中学校からのお手紙が「すべてのものが清らかで命輝く頃となりました」という出だしで始まっていた。
すべてのものが清らかで……命輝く……。
なんてカッコいい文章書くんだ中学の先生は……と思ったら四月の時候の挨拶らしい。知らなかった。無駄に感動しちゃった。言ってよ。
とはいえ、カッコいいのは変わりはない。「すべてのもの」が「清らか」で「命輝くころ」である。この世のすべてのものを全肯定できる季節、それが春ということだろう。
どうも自分は「すべてのもの」と言い切っちゃうところにカッコよさを感じるような気がする。根拠はないけど言い切っちゃうし、それなのに言われたほうに「そうかも」と思わせる。そんな力強さに憧れる。
そして「清らか」と「命輝く」である。どちらも見た目というより内面の話であり、どんな景色でもこの人には世界がキラキラして見えるのだろうなと思う。嬉しくて仕方ないだろうな。帰り道も遠回りしてスキップするだろうな。

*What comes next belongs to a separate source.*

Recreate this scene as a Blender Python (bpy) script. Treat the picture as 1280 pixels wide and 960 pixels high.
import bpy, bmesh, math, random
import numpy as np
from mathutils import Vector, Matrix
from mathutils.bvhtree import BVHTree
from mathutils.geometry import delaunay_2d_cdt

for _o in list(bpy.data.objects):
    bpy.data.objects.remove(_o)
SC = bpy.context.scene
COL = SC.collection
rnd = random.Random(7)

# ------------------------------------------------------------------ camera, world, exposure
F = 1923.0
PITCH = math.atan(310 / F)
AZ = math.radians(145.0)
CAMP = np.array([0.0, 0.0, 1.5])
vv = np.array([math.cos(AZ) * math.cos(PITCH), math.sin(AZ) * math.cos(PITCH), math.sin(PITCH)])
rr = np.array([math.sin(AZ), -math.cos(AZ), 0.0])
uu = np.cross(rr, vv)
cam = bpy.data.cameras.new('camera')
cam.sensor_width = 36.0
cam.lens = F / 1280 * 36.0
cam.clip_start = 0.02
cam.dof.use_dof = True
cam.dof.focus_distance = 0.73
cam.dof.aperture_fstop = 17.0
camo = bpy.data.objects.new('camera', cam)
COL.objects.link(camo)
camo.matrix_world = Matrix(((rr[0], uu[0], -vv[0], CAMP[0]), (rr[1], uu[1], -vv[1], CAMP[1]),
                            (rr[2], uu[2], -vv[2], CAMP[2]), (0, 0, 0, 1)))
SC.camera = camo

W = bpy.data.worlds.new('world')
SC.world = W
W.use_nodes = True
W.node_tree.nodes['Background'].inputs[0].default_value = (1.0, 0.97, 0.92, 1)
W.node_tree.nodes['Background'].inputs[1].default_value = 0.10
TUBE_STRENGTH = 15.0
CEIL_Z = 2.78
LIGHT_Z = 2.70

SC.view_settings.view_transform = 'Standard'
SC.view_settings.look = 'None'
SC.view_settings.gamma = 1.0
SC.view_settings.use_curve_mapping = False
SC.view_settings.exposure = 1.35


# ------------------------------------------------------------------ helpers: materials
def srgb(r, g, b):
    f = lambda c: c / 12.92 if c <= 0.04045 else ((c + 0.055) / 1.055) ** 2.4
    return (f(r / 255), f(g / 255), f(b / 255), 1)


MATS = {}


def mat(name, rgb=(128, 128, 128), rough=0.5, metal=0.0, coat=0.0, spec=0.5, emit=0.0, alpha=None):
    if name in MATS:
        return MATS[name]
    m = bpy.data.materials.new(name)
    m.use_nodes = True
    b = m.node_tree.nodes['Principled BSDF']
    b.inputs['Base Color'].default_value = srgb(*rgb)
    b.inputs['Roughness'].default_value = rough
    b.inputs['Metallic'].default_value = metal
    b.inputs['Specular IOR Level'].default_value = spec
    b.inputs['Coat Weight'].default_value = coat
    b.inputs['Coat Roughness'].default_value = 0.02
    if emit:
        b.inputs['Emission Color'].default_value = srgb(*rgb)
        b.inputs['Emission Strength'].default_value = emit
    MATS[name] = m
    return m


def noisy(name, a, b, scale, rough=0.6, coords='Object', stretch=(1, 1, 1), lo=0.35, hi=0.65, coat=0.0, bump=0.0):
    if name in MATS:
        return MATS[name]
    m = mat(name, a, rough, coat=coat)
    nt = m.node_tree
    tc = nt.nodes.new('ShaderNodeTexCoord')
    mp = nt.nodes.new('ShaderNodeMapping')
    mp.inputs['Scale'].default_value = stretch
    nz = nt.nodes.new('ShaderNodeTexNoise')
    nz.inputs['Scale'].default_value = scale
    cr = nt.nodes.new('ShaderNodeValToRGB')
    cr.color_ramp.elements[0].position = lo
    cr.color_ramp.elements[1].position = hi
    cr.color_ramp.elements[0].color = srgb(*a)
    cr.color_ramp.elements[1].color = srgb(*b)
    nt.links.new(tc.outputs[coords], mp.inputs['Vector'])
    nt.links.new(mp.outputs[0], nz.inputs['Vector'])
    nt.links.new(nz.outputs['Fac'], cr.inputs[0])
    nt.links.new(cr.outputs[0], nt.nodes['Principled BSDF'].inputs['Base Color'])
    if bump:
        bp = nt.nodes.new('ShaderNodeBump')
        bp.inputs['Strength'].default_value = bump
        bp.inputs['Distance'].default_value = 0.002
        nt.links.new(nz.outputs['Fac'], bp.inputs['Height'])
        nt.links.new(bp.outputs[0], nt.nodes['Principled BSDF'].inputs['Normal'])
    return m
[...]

で、最後に「……となりました」と続く。これだけ昂っているというのに、ただの手紙の前振りに過ぎないという贅沢さ。すごい。心して中学校からの手紙を読もうじゃないか。
ネットリテラシー講座のお知らせだった。なるほど。
確かにSNSの危険性について知るのは大事である。スマホを置いて命輝くころを体で感じたほうがいい。外に出るんだ中学生。すべてのものが清らかだから。